Please restate, exactly as written, the lines running from the beginning of the material through the line that has "SC.camera = cam" in it.

■ ■ ■ ■

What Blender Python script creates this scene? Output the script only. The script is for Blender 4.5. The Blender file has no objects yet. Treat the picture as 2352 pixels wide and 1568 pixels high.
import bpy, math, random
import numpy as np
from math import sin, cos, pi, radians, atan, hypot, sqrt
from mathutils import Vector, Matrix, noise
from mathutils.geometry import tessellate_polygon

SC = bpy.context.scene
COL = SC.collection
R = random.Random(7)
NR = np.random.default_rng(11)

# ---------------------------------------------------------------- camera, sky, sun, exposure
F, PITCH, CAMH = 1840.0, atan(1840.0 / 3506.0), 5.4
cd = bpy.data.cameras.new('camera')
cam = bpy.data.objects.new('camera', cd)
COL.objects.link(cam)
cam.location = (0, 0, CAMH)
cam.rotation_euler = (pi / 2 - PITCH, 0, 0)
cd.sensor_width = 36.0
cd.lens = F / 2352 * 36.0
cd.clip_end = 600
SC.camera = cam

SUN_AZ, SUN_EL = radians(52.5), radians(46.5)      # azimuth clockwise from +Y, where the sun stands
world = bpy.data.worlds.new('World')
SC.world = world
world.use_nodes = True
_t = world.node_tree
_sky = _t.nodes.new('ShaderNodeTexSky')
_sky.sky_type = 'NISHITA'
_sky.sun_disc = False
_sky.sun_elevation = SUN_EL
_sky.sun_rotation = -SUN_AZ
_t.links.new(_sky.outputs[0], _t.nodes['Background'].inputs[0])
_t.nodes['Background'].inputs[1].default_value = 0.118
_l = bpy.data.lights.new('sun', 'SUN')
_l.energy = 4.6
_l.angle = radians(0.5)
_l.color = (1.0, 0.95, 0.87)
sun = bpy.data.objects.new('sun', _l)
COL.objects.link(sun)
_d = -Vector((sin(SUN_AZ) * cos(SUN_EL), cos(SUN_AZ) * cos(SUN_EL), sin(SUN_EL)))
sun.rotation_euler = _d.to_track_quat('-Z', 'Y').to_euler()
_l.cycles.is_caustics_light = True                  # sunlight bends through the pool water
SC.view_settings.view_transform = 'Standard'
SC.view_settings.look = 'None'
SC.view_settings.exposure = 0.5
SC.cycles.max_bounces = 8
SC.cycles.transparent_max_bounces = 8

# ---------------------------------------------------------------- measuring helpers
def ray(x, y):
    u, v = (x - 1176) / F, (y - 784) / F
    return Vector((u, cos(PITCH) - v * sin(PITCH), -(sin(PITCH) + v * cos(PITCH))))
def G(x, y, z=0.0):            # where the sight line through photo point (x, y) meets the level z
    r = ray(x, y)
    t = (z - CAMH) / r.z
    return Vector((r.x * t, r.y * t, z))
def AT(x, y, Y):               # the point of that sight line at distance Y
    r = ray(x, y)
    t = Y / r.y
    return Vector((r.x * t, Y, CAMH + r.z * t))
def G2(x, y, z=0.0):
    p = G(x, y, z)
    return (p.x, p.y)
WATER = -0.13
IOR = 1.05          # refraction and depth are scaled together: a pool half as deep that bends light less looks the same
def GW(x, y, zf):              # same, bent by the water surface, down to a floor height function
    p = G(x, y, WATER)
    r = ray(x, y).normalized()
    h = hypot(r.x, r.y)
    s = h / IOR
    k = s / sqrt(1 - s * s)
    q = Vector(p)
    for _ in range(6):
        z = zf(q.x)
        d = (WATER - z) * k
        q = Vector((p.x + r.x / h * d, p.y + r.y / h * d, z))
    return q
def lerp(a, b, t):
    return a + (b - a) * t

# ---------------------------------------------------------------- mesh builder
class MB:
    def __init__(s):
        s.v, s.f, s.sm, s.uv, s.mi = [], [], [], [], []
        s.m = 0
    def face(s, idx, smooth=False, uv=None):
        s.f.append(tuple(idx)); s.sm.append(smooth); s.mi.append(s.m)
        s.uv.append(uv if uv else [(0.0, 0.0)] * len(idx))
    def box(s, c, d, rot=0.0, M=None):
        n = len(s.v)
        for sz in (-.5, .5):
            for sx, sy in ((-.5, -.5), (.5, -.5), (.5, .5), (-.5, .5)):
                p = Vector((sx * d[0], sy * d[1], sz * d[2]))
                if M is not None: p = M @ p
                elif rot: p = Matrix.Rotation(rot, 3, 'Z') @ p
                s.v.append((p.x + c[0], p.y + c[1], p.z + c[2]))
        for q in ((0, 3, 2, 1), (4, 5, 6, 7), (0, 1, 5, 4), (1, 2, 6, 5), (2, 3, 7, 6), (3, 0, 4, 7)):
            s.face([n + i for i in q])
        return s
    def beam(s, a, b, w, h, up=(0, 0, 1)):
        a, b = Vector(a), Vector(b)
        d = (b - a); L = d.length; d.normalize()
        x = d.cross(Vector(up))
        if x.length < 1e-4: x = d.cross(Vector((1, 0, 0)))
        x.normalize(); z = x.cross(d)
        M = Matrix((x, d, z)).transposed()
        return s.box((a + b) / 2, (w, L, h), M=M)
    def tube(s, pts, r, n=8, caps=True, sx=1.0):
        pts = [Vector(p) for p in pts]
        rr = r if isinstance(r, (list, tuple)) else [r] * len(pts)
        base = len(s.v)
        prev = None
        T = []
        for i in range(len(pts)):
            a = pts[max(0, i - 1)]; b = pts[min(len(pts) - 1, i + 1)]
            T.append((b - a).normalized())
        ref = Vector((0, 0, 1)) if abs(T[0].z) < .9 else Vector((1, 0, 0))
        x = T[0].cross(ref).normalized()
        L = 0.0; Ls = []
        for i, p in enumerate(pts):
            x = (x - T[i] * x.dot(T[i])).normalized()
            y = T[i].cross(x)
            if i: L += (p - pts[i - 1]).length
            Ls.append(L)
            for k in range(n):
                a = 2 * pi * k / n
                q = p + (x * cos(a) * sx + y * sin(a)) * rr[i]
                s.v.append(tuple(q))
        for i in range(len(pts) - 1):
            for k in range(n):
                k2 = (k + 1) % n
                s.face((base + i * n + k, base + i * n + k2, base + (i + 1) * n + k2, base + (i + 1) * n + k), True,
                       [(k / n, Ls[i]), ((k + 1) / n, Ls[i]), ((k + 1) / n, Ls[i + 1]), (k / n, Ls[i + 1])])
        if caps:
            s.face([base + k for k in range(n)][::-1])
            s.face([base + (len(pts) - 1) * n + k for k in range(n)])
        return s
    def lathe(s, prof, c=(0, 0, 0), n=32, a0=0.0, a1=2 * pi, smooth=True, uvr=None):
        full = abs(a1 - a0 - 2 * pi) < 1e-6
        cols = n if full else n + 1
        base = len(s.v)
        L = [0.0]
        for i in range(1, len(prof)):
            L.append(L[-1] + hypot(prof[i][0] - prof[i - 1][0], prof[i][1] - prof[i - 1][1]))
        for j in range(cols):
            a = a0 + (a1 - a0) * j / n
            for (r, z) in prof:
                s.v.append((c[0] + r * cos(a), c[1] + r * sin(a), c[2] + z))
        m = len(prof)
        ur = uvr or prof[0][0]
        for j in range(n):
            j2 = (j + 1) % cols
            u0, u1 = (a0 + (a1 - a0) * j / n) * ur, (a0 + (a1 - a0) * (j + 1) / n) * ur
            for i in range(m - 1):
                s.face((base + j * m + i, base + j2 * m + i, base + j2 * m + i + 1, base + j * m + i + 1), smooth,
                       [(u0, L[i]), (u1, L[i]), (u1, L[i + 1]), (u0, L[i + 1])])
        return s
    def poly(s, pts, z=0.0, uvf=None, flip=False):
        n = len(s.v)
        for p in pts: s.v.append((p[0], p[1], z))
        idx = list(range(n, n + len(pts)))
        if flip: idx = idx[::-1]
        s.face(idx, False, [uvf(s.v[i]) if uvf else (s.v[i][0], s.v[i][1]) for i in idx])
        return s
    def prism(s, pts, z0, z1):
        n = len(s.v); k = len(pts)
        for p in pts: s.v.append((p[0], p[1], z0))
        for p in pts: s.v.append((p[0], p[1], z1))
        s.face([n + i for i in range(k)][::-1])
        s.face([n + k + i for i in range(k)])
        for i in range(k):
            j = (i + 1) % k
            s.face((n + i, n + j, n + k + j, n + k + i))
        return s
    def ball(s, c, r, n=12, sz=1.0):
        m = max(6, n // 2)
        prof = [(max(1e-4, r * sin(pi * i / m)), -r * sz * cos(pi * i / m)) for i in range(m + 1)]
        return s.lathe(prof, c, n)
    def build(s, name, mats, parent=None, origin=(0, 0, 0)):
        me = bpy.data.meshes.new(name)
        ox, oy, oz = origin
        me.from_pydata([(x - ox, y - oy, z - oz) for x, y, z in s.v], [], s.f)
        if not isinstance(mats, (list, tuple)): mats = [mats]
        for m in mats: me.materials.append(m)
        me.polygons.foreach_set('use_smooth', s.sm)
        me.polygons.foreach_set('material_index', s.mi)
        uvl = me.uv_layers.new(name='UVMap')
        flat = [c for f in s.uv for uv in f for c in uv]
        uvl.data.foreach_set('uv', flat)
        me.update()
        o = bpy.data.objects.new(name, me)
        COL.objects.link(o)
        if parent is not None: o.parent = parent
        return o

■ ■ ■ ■

**IN RESPONSE**
What Blender Python script creates this scene? Output the script only. The script is for Blender 4.5. The Blender file has no objects yet. Treat the picture as 2352 pixels wide and 1568 pixels high.
import bpy, math, random
import numpy as np
from math import sin, cos, pi, radians, atan, hypot, sqrt
from mathutils import Vector, Matrix, noise
from mathutils.geometry import tessellate_polygon

SC = bpy.context.scene
COL = SC.collection
R = random.Random(7)
NR = np.random.default_rng(11)

# ---------------------------------------------------------------- camera, sky, sun, exposure
F, PITCH, CAMH = 1840.0, atan(1840.0 / 3506.0), 5.4
cd = bpy.data.cameras.new('camera')
cam = bpy.data.objects.new('camera', cd)
COL.objects.link(cam)
cam.location = (0, 0, CAMH)
cam.rotation_euler = (pi / 2 - PITCH, 0, 0)
cd.sensor_width = 36.0
cd.lens = F / 2352 * 36.0
cd.clip_end = 600
SC.camera = cam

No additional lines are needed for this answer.